IndianSanskriti

Education should liberate you from the past

Education is a process of liberation, but it has not been actualized anywhere in the world. Liberation means liberating the mind from the past, from theologies and political ideologies, liberating the mind in such a way that when a student comes out of education he is just a clean pure seeker with no prejudice. That beautiful sentence at the gates of the universities in India, `ya vidya sa vimuktaye’ — `education is that which liberates’ –, shows how man can be unaware. Liberation becomes impossible when the university itself has a certain prejudice, a certain programme to put into the minds of the students.

So first dissolve Hindu, Muslim, Jaina, Catholic — these names, from the universities.

Secondly: India has more than one hundred universities, which is meaningless.  The result is that the standard of education goes on falling. When you have so many universities you cannot get the best as professors. Just because somebody has a university degree does not mean that he becomes automatically capable of teaching.  Teaching is a totally different art.  Passing an examination is one thing; to teach, you need to be articulate, you need to have a vast range of knowledge.

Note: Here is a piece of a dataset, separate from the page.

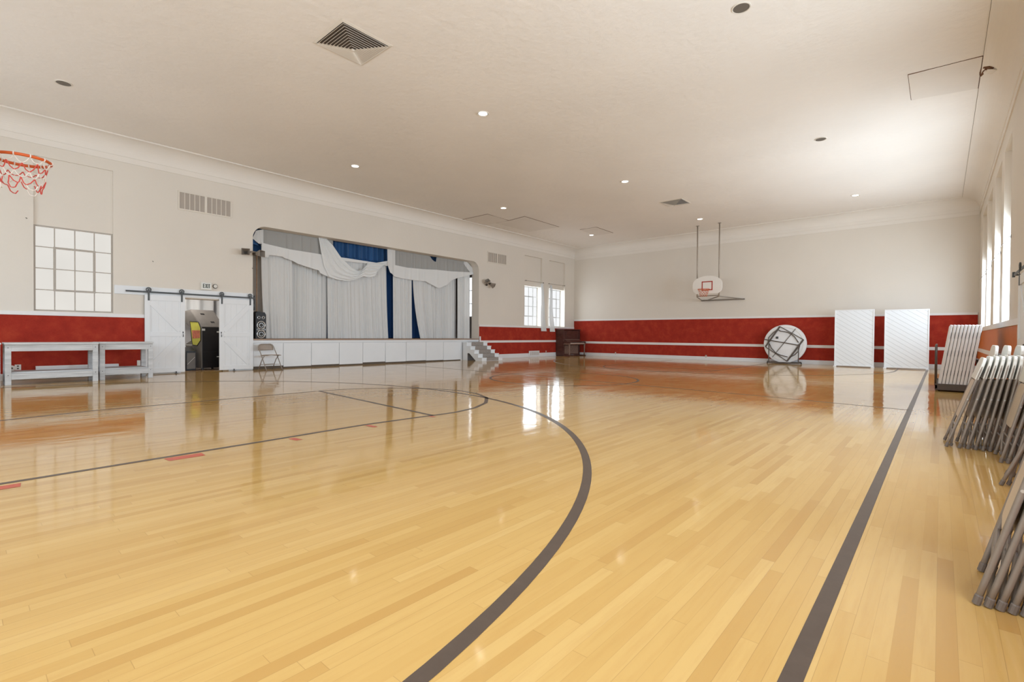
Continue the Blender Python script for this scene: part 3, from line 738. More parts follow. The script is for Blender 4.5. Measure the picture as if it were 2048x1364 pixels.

I mean not only the textbooks that you have read in the university, you have to be constantly in touch with the growing knowledge. Thirty years ago somebody passed his master’s degree or became a PhD and for 30 years he has not bothered about what has happened in his subject.  In 30 years human knowledge has increased more than has been possible in the past even 3,000 years. Now a professor who is unaware of these 30 years of development is absolutely incapable.  Should politicians become vice-chancellors? Retired politicians, those who have been defeated in the elections, need some place of respect.

The vice-chancellorship has become a refuge. So make it a law that no politician can become a vice-chancellor. Universities should be teaching also the latest discoveries, the latest literature, the latest poetry, and the latest in everything.  The universities should be sensitive enough: each year there are new novels, new music, new dances, that should become part of the curriculum. Universities have to remain always up to date. Speaking is an art, and a professor should be an artist. His words should not be simply words; they should carry some poetry in them, some music in them.

Each professor and each student should learn a simple meditation method.  He can choose one.  There are 112 meditation methods; the simplest is vipassana.  It is uncomplicated.  Make vipassana part of the curriculum; unless a person passes in vipassana he cannot get his degree. Then it will be real education. Then it will be a liberating factor, because vipassana will liberate you totally from your religions, from your races, from your countries.  It will make you an individual. You will not be anymore a member of a mob.

You will have your own integrity, your own centeredness, and your own roots. Meditation is an absolute necessity for humanity to survive. All other subjects should be taught, but no other subject is so important as meditation. But no university is teaching it.  If all the graduates from the university come out with a meditative mind, they will change the whole structure and fabric of society.

These are my simple suggestions, absolutely practical; there is nothing Utopian about them.